++++ GIVEN MATERIAL ++++

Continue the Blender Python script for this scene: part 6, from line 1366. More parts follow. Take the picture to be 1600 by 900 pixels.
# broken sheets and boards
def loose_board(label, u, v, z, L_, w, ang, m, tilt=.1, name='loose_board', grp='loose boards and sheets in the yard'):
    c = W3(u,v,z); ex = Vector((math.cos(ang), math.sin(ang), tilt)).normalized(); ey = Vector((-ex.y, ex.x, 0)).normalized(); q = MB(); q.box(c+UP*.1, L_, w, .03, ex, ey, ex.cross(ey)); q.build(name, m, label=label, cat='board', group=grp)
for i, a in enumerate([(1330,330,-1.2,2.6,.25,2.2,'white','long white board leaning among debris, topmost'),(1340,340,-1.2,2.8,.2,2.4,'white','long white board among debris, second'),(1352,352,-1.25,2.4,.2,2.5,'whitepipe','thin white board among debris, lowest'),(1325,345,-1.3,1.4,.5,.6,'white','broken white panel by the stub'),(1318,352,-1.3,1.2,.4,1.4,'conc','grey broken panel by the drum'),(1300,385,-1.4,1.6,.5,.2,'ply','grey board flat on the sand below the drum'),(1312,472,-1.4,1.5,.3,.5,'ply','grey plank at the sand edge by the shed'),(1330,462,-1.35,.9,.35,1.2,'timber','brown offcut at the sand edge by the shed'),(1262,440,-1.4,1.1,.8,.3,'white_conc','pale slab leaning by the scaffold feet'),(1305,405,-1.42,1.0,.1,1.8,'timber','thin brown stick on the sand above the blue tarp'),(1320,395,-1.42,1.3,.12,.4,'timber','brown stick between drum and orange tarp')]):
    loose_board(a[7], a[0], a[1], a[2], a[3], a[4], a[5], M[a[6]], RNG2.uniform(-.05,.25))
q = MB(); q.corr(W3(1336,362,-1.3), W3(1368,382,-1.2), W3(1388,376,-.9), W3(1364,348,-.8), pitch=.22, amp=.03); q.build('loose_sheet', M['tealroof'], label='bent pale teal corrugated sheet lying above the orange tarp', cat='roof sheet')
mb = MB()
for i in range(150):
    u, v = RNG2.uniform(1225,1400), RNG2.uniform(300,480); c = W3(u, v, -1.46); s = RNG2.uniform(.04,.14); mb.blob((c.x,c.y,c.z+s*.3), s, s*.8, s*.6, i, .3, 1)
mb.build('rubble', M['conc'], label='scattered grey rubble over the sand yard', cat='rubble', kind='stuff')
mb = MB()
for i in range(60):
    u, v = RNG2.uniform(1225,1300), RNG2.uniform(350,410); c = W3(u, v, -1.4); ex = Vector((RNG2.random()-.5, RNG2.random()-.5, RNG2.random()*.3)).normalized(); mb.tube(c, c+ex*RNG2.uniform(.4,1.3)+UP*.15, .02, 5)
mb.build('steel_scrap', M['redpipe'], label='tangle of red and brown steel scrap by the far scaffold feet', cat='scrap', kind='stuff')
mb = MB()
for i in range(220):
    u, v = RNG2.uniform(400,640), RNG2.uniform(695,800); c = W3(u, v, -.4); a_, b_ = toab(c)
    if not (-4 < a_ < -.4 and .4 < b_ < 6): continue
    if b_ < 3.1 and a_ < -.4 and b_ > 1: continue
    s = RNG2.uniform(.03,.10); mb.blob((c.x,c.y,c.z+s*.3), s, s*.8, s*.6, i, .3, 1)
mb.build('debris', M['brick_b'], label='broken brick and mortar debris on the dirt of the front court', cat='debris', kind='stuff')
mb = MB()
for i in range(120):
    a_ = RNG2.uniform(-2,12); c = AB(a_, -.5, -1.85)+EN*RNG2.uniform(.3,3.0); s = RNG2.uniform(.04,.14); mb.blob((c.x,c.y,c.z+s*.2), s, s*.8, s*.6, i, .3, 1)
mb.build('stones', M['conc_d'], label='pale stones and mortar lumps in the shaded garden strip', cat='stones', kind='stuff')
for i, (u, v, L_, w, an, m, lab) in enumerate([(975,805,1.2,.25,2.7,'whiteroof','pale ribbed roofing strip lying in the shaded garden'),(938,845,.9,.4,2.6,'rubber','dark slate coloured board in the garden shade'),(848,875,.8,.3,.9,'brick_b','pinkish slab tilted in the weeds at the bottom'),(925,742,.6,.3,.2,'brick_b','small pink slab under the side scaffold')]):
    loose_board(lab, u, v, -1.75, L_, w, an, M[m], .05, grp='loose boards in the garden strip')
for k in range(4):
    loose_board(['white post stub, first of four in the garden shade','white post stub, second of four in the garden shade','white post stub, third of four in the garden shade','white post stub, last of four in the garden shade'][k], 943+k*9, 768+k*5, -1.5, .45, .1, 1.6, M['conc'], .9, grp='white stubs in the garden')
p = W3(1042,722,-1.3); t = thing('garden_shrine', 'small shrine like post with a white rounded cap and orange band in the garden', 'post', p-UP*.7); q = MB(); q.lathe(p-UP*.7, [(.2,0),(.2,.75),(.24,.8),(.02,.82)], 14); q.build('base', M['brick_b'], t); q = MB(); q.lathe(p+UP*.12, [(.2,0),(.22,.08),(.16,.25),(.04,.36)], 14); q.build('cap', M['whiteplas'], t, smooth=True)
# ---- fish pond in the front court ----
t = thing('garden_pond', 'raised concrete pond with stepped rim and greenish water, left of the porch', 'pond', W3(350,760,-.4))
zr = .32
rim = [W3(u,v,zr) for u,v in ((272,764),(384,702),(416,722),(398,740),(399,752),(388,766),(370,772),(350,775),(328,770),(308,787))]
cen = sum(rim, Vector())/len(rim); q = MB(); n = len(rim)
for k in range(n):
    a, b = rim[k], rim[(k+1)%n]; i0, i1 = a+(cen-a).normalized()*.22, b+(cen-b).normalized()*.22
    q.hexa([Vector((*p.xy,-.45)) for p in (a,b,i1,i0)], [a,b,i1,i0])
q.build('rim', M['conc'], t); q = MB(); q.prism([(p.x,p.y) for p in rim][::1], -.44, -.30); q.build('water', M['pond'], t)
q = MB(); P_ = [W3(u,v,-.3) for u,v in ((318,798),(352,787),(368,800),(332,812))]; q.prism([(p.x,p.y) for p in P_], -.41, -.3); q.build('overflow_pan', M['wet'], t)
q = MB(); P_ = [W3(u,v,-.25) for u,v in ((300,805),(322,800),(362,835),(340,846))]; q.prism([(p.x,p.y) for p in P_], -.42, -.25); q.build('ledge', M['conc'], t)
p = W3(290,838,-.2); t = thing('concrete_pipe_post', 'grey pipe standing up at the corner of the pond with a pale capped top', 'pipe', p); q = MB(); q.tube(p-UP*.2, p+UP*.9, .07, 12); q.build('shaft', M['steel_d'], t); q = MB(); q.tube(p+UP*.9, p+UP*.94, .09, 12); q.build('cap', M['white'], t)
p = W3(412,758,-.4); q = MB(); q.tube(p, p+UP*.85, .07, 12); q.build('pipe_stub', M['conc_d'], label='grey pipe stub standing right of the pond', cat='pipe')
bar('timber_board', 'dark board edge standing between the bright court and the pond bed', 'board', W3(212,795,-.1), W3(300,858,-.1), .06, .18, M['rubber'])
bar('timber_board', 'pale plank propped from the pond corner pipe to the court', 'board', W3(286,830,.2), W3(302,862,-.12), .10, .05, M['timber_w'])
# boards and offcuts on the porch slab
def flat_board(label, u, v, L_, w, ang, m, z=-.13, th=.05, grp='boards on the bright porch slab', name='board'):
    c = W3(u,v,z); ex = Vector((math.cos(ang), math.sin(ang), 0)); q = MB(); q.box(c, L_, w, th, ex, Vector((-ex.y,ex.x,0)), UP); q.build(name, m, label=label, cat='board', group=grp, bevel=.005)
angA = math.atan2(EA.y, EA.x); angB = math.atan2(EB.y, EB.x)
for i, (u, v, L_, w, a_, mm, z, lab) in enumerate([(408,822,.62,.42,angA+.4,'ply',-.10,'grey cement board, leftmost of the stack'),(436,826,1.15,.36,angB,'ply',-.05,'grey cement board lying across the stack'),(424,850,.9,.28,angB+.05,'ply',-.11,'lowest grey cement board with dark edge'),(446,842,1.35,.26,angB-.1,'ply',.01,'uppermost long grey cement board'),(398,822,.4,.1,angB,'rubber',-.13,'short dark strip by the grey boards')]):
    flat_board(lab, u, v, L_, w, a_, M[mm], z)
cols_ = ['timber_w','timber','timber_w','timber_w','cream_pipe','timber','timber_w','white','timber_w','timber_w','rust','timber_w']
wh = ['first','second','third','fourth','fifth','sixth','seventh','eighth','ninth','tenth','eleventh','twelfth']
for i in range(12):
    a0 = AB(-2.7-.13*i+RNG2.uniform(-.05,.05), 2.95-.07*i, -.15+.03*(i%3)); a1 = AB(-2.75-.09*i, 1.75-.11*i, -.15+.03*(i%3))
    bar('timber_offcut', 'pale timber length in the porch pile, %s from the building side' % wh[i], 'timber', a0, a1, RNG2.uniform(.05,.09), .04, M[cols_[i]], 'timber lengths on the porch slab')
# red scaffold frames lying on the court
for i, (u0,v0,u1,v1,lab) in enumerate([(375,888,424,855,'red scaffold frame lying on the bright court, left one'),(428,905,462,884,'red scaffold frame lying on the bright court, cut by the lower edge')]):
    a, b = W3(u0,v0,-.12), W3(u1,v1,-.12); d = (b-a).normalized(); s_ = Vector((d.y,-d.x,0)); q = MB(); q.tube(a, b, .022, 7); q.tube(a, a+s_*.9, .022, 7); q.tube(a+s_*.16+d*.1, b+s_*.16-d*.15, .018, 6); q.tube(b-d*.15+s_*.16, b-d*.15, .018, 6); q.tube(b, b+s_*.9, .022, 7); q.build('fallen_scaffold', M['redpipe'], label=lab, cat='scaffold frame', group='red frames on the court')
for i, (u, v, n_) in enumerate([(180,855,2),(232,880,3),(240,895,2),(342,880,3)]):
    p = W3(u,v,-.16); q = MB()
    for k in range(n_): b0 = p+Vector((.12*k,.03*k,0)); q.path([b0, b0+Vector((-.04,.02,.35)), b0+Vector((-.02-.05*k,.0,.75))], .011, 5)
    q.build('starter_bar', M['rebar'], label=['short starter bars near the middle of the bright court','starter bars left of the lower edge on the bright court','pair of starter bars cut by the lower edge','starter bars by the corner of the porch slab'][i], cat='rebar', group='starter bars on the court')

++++

*REQUIRED WORK:* All lines above containing the string "from" are to be collected.

*EXERCISE ANSWER:*
Continue the Blender Python script for this scene: part 6, from line 1366. More parts follow. Take the picture to be 1600 by 900 pixels.
bar('timber_board', 'pale plank propped from the pond corner pipe to the court', 'board', W3(286,830,.2), W3(302,862,-.12), .10, .05, M['timber_w'])
    bar('timber_offcut', 'pale timber length in the porch pile, %s from the building side' % wh[i], 'timber', a0, a1, RNG2.uniform(.05,.09), .04, M[cols_[i]], 'timber lengths on the porch slab')